A Chapter 7 bankruptcy is also known as a liquidation bankruptcy. This means that any property that a Chapter 7 filer has that is not exempt may be liquidated or confiscated and sold to pay off debts.
It is imperative that you know what property is exempt, and therefore property you can keep, and what property is not exempt before you file a Chapter 7 bankruptcy.
Each state has different exemption rules. In Tennessee a single individual can exempt $5,000 of their homestead (house) while a married couple can exempt $7,500.
For those filers over the age of 62 Tennessee allows an individual a $12,500 homestead exemption. A spouse aged 62 or older who has a spouse under 62 is allowed a $20,000 exemption. A married couple both of whom are over the age of 62 receive a $25,000 exemption.

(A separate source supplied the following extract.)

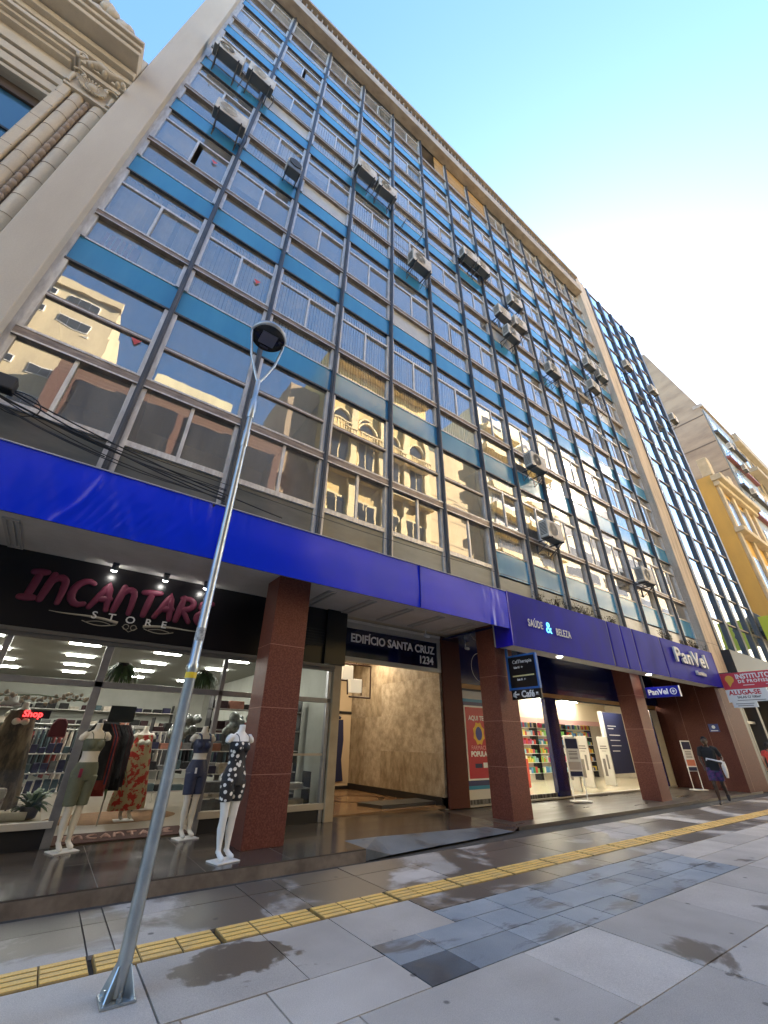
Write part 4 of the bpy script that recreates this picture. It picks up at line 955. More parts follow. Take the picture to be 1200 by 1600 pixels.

A person who can claim one of more dependent children may exempt up to $25,000 of the value of their home. A married couple with a child or children receives a $50,000 exemption.
If you know the amount of equity you have in your home then you can determine the likelihood of a Chapter 7 Trustee trying to sell your home in a Chapter 7 bankruptcy. If your equity is less than your entitled exemption your creditors and Chapter 7 Trustee will nto be able to sell your home.
In the case where your exemption is less than your equity then you have two choices; pay the difference to the Chapter7 Trustee, or allow the Chapter 7 Trustee to sell your house.
If you are behind on your house payment then Chapter 7 might not be the best option. A Chapter 13 repayment plan would ensure you retain possession of your home.